GIVEN TASK —
Copy out every line containing the word "scene".

PROVIDED ENTRIES —

^^^^

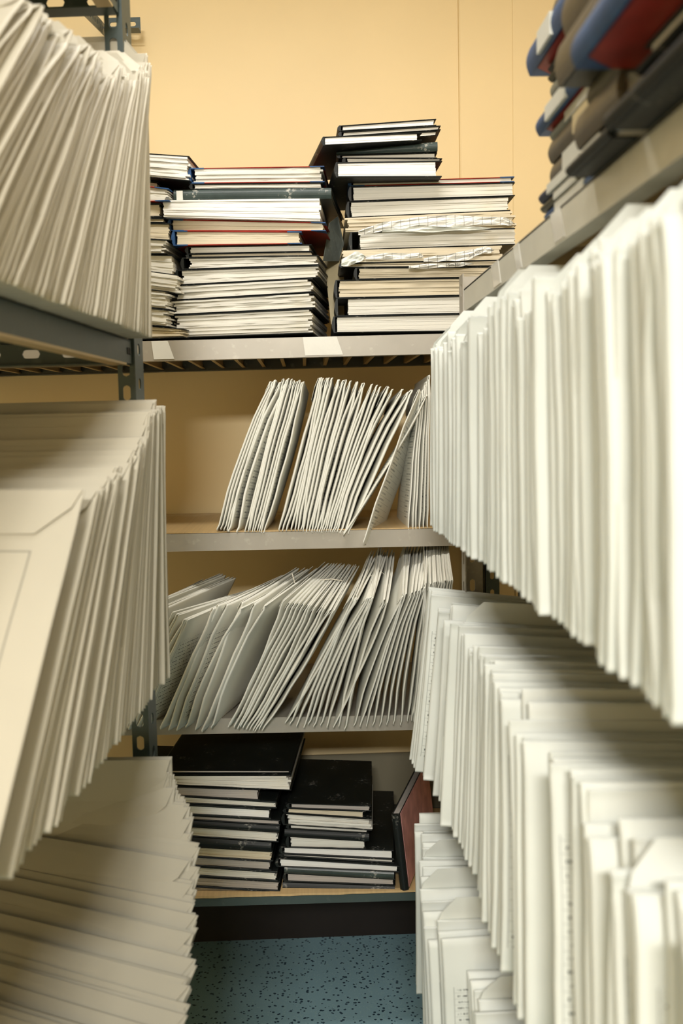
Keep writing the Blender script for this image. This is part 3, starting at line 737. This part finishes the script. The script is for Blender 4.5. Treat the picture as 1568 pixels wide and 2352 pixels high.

^^^^

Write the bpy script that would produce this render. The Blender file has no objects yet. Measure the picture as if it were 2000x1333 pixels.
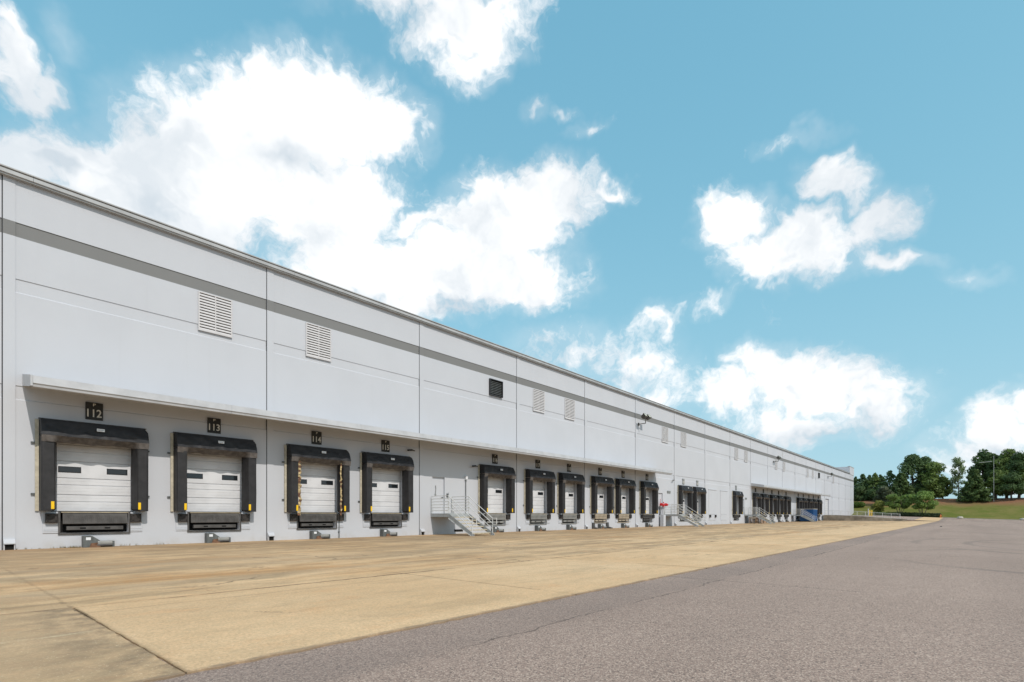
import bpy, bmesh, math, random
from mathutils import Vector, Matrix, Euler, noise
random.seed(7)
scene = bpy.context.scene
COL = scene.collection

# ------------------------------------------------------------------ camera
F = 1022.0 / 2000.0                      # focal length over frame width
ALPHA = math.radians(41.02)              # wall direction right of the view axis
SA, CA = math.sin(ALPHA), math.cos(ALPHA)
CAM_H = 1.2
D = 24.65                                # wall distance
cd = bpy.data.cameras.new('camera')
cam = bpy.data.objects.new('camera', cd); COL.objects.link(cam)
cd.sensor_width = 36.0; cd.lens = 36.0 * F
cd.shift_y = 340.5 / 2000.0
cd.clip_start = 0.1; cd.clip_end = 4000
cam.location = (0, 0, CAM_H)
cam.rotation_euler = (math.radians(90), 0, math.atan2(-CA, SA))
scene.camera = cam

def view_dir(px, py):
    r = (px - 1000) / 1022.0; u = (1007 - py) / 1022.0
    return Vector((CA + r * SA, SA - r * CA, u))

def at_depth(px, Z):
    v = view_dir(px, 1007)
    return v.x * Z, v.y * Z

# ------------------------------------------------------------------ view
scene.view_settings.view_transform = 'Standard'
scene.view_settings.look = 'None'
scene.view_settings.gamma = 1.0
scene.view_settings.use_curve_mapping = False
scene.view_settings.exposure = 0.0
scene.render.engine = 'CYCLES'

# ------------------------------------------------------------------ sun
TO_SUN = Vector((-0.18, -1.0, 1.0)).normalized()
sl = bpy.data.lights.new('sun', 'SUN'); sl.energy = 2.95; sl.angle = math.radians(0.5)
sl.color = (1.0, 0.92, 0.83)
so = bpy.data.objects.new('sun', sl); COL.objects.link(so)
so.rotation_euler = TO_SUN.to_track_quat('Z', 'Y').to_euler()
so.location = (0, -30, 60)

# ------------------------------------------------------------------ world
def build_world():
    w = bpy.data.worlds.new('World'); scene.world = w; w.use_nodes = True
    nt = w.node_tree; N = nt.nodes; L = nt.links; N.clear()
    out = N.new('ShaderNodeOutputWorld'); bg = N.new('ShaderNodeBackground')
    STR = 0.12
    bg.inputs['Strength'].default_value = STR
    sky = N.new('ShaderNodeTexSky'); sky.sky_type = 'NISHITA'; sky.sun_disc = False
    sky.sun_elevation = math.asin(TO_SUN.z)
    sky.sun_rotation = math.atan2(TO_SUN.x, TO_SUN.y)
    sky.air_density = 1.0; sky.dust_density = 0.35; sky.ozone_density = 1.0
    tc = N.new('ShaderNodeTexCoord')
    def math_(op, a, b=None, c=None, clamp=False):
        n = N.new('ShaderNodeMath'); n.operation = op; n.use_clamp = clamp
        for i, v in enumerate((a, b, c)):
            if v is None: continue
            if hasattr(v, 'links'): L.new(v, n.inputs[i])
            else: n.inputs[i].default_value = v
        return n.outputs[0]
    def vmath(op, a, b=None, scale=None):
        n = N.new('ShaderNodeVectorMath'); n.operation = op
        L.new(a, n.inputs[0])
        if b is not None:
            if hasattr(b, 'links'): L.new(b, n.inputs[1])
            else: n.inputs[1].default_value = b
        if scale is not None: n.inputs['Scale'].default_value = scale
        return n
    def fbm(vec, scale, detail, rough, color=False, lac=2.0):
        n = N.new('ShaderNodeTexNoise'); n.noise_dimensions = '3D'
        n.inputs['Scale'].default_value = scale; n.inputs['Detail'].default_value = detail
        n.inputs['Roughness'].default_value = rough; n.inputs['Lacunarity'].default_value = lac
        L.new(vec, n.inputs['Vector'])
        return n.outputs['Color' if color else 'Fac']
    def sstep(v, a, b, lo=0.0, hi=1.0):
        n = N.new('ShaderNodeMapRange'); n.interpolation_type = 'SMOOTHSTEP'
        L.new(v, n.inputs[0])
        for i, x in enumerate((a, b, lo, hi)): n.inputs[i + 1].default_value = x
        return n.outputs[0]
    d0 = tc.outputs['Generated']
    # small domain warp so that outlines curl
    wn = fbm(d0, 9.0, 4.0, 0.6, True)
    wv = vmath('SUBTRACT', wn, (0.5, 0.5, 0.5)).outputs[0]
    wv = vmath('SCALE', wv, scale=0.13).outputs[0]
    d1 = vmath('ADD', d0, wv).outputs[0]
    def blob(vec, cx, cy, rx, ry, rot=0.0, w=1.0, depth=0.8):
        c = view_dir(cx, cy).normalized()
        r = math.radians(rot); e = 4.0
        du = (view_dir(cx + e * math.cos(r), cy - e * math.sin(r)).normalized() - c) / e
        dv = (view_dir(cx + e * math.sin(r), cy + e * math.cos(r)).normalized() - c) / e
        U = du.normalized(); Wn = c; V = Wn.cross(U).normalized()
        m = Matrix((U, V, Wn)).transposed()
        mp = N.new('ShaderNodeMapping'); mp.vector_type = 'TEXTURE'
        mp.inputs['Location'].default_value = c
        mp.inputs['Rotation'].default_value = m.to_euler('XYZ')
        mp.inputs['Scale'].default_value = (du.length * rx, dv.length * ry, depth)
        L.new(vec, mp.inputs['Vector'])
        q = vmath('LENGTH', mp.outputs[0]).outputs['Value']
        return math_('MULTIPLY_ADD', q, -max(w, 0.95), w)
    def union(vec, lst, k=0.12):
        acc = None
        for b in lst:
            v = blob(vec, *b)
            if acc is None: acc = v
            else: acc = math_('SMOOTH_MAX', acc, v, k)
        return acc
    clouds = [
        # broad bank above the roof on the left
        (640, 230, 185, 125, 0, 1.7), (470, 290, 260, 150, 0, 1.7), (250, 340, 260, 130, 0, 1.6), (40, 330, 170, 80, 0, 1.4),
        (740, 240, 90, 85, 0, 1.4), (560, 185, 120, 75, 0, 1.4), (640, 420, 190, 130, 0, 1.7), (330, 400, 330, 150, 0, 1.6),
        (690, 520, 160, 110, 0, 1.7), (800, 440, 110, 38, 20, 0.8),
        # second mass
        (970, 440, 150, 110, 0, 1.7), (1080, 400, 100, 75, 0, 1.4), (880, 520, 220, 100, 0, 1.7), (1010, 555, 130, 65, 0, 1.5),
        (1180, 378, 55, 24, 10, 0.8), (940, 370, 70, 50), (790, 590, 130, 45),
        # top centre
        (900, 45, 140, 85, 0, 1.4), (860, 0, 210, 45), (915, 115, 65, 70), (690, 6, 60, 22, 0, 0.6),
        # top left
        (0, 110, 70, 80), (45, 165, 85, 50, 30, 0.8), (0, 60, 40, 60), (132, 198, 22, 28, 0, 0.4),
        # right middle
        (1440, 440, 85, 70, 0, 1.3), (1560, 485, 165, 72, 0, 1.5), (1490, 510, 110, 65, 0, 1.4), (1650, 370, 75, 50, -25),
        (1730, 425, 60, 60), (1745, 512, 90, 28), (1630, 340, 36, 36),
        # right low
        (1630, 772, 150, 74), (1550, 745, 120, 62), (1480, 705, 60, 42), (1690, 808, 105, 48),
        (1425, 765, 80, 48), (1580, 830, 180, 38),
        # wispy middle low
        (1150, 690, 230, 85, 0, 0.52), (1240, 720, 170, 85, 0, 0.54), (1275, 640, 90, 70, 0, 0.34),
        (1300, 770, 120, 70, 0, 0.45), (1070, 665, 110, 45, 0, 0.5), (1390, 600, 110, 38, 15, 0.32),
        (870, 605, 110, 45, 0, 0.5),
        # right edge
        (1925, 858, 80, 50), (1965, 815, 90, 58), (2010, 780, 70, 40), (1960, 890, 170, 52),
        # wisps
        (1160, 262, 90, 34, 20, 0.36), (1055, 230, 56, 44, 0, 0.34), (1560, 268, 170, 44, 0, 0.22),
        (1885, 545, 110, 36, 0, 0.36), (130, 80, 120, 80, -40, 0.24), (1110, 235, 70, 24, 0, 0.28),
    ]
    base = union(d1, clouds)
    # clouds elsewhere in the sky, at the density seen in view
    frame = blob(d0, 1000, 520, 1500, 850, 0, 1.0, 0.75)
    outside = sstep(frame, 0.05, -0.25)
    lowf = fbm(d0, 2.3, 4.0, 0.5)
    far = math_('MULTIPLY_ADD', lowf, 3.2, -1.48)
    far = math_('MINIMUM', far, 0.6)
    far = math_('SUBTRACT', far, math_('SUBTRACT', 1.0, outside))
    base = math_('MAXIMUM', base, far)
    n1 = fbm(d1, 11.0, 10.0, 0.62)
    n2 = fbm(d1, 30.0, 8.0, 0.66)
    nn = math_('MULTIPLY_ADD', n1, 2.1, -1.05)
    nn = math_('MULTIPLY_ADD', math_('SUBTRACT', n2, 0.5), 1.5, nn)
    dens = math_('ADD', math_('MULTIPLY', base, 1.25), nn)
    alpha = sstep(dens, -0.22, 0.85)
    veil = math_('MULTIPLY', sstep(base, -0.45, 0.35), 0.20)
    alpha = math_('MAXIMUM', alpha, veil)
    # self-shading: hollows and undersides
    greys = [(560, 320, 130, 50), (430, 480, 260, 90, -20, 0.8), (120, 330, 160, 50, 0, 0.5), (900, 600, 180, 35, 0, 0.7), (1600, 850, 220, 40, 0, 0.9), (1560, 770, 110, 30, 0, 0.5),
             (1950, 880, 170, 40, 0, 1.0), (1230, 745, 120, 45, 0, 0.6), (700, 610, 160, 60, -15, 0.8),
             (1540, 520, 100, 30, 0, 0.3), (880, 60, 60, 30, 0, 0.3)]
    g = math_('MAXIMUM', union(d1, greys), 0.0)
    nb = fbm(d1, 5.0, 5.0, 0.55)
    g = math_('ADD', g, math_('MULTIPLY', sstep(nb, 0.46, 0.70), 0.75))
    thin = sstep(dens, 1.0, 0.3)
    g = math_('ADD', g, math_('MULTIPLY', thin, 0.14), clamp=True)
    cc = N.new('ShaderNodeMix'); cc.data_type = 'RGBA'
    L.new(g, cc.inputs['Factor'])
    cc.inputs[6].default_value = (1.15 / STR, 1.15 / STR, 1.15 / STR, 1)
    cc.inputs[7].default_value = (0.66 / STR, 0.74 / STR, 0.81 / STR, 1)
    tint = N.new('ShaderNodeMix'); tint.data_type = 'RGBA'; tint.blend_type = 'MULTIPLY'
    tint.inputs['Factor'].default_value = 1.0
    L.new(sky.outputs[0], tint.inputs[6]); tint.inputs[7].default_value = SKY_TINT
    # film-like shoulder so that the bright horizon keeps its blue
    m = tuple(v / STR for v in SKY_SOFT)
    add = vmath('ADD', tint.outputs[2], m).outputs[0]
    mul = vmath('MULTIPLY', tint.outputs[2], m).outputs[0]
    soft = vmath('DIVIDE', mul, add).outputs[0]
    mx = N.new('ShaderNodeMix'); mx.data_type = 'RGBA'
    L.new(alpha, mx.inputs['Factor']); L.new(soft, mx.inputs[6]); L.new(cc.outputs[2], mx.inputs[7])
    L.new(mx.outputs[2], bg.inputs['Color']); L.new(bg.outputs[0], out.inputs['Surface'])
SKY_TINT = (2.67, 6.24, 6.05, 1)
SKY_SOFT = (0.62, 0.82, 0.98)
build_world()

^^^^

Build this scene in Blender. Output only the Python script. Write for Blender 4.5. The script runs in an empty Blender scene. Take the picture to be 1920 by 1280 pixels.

^^^^

OUTPUT OF THE EXERCISE —
scene = bpy.context.scene
COL = scene.collection
scene.camera = cam
scene.view_settings.view_transform = 'Standard'
scene.view_settings.look = 'None'
scene.view_settings.gamma = 1.0
scene.view_settings.use_curve_mapping = False
scene.view_settings.exposure = 0.0
scene.render.engine = 'CYCLES'
    w = bpy.data.worlds.new('World'); scene.world = w; w.use_nodes = True
Build this scene in Blender. Output only the Python script. Write for Blender 4.5. The script runs in an empty Blender scene. Take the picture to be 1920 by 1280 pixels.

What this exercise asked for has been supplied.